The next important person in the movement was the remarkable Alexandrian woman philosopher-mathematician Hypatia (ca. 350-415). Unfortunately, little is known historically of her except that she was very learned, a skilled orator, extremely beautiful, and impeded the spread of Christianity with her neo-Platonic teachings. Because of the latter, she was murdered by a mob of fanatic Christians in a most barbaric manner — first dragged from her chariot to a church, then stripped naked and pounded with clubs, and then scraped to death in front of the altar with oyster shells. A dramatic depiction of her martyrdom is described by Annie Besant, who claimed to remember a previous incarnation as Hypatia (see “The Story of Hypatia” in Legends and Tales [Adyar: TPH, 1913], pp. 45-50). According to Besant, Proclus was the eldest son of Hypatia’s cousin (cf. Lives of Alcyone, Vol. 2, p. 705).

Proclus (410?-484) was born in Constantinople, studied in Alexandria, and taught in Athens. His main contribution was to systematize neoplatonism, in the process making some alterations of the ideas of Plotinus, especially in the origin of matter. Like other neo-Platonists, he taught the doctrine of correspondences or analogy, sometimes stated as “as above, so below.” He is quoted by H. P. Blavatsky as writing that “the ancients, having contemplated this mutual sympathy of things (celestial and terrestrial) applied them for occult purposes. . . . All things are full of divine natures . . . while every order of things proceeds gradually in a beautiful descent from the highest to the lowest” (IU I:244) — in other words, that nature works from within outwards, a key tenet of occult philosophy. His theory about the after-death condition of the soul is essentially the same as that of modern theosophists, such as Charles W. Leadbeater (cf. IU I:432 and Leadbeater, The Other Side of Death). He also classified the “gods” into hierarchies of supercelestial, intercosmic, and elemental, foreshadowing the later classification of them into nine types by pseudo-Dionysius (late 5th or early 6th cent.).
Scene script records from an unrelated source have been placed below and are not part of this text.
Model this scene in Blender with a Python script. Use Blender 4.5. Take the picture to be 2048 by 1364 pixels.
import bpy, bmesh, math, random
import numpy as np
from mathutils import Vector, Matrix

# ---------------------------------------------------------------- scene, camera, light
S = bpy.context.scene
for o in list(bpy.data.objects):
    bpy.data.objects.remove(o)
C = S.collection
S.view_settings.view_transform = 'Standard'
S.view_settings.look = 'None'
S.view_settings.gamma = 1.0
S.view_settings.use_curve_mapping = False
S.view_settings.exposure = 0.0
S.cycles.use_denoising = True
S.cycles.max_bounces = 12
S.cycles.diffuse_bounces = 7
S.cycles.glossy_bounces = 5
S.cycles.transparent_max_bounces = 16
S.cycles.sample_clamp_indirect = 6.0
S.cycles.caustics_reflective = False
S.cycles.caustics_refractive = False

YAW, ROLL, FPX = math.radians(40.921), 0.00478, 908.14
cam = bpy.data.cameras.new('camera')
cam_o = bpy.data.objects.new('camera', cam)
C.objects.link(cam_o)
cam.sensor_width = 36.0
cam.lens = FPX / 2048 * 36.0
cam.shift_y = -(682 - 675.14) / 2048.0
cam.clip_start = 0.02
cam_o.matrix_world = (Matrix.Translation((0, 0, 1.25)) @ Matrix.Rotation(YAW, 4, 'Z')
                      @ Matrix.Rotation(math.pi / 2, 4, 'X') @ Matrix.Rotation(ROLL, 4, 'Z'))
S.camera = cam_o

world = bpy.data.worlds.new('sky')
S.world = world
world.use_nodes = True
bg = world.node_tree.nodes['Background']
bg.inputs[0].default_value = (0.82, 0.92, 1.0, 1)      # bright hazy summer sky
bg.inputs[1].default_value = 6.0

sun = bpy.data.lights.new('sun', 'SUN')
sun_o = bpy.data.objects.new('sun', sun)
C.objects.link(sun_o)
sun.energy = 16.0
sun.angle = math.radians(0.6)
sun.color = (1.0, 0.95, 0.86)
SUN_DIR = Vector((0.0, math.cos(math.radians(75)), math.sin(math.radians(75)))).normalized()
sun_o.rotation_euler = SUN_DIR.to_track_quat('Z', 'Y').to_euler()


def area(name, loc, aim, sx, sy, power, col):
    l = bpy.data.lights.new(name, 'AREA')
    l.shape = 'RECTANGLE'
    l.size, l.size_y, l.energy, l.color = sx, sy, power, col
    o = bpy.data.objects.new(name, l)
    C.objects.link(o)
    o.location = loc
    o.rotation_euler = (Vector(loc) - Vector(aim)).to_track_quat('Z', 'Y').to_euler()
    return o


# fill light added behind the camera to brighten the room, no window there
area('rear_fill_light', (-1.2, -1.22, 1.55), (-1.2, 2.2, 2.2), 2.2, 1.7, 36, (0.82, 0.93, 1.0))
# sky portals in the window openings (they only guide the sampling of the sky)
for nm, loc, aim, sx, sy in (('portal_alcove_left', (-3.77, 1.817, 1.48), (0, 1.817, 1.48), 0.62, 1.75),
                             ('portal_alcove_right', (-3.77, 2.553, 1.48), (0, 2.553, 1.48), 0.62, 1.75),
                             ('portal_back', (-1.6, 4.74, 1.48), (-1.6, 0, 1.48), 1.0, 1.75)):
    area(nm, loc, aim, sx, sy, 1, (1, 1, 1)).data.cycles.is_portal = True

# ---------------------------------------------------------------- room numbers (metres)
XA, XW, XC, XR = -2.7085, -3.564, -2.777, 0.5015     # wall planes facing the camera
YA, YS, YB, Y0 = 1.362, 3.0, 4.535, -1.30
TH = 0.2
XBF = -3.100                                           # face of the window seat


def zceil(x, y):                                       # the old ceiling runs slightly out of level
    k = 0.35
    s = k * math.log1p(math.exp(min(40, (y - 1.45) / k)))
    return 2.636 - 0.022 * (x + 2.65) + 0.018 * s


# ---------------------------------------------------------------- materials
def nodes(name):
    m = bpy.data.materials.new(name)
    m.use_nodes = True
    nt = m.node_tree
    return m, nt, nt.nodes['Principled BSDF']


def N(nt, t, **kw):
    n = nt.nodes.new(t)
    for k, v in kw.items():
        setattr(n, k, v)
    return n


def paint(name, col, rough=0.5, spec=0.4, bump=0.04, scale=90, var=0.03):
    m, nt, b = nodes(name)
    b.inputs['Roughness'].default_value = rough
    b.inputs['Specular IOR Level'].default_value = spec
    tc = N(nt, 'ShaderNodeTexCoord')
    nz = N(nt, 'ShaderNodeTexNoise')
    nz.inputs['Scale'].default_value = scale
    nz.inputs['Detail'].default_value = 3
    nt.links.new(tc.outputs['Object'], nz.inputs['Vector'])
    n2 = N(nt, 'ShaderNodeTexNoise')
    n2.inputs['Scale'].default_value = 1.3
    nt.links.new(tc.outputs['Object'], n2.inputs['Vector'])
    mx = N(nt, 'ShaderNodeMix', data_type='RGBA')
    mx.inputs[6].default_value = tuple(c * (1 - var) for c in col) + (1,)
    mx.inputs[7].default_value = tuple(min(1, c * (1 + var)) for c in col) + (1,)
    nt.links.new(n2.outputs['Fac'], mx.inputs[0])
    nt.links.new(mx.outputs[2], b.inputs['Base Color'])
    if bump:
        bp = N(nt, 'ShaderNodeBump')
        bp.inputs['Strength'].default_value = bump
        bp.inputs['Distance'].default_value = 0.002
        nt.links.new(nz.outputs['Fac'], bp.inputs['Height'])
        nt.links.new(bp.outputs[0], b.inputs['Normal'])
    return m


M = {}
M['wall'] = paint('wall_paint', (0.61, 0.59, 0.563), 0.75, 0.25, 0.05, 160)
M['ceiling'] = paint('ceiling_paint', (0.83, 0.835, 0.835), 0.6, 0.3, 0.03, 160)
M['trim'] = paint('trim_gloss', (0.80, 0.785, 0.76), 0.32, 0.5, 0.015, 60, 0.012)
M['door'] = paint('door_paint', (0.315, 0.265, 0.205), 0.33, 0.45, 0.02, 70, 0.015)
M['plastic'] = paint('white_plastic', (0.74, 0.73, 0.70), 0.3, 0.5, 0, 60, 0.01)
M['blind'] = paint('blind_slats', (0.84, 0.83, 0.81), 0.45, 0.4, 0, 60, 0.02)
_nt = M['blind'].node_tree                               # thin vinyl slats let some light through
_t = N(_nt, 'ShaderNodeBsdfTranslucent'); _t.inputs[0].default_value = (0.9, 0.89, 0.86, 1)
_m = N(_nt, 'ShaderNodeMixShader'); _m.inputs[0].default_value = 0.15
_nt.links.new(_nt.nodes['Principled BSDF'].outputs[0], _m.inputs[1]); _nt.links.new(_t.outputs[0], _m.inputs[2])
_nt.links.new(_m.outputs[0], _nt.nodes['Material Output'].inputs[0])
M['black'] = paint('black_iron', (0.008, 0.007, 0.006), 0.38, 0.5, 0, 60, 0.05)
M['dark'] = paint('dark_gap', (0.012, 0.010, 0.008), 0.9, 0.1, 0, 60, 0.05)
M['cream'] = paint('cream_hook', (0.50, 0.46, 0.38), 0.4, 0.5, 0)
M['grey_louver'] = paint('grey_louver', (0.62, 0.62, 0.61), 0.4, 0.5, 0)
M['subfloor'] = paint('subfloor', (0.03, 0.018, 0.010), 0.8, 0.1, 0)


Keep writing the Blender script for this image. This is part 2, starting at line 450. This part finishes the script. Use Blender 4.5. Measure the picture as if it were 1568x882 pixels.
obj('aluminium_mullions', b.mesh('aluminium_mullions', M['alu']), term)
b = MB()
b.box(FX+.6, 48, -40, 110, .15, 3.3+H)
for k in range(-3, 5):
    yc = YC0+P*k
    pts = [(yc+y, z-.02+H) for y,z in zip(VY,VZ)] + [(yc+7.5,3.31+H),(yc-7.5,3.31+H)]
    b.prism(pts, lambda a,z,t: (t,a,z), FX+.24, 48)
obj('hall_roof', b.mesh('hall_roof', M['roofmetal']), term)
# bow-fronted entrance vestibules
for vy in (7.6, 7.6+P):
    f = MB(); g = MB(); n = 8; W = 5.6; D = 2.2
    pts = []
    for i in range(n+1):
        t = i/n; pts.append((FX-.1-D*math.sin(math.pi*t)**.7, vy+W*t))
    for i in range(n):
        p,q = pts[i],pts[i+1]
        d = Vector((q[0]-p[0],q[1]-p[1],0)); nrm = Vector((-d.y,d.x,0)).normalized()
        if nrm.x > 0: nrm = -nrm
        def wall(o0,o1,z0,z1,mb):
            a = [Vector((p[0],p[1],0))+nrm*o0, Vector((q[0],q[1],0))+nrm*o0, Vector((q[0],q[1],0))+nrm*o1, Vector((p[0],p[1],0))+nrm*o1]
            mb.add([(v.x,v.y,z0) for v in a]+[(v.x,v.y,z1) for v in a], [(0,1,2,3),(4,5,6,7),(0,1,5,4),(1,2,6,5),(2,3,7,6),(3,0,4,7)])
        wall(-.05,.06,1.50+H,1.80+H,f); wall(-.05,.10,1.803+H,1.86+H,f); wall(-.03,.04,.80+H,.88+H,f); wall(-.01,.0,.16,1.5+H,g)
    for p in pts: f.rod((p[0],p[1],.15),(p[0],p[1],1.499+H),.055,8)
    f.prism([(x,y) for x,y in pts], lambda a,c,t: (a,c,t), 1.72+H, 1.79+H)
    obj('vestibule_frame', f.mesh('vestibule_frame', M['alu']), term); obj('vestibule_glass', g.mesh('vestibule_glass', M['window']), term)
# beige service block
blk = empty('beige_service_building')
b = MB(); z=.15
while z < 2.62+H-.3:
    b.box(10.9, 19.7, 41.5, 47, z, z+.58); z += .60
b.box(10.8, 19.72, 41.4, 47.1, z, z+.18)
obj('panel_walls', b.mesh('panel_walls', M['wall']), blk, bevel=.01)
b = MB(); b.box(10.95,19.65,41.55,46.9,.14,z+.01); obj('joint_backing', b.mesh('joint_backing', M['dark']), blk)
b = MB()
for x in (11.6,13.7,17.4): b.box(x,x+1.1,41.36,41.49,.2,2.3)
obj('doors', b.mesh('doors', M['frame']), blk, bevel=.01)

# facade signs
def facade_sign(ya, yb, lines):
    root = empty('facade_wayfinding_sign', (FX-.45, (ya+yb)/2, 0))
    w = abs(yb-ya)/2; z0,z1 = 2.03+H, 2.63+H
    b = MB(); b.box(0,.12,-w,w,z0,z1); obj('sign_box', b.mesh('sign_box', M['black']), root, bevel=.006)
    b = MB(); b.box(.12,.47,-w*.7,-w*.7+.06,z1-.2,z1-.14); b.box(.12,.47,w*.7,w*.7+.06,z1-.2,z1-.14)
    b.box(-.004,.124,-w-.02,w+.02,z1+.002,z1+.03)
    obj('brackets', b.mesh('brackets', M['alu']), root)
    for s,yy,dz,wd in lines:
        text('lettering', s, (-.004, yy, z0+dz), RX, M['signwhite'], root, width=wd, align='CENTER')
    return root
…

The last noted neo-Platonist was the Roman philosopher and statesman Boethius (ca. 475-525) whose most famous work, The Consolation of Philosophy, was written in prison where he was sentenced to death (without a trial!) for treason. It is still in print and still read today. He is mentioned briefly only in passing in theosophical literature.

Neo-Platonists were viciously attacked and persecuted by Christians, especially during the reign of Emperor Justinian (527-565), for heresy, immorality, and “demonolatry,” clearly ridiculous charges. Prior to that time, however, despite their general pagan bias, the neo-Platonists had considerable influence on such early Church fathers as Origen (185? - 254?), Clement of Alexandria (d. 513), and pseudo-Dionysius. One can also find their influences in some medieval philosophers (most notably St. Augustine, who was a neo-Platonist before he became a Christian), in mystics like Meister Eckhart (ca. 1260 - ca. 1368) and Jakob Boehme (1575-1624), in the Cambridge Platonists Ralph Cudworth (1617-1688) and Henry More (1614-1687), and in 19th cent. German Romantic philosopher-poets, such as Lessing (1729-1781) and Schiller (1759-1805).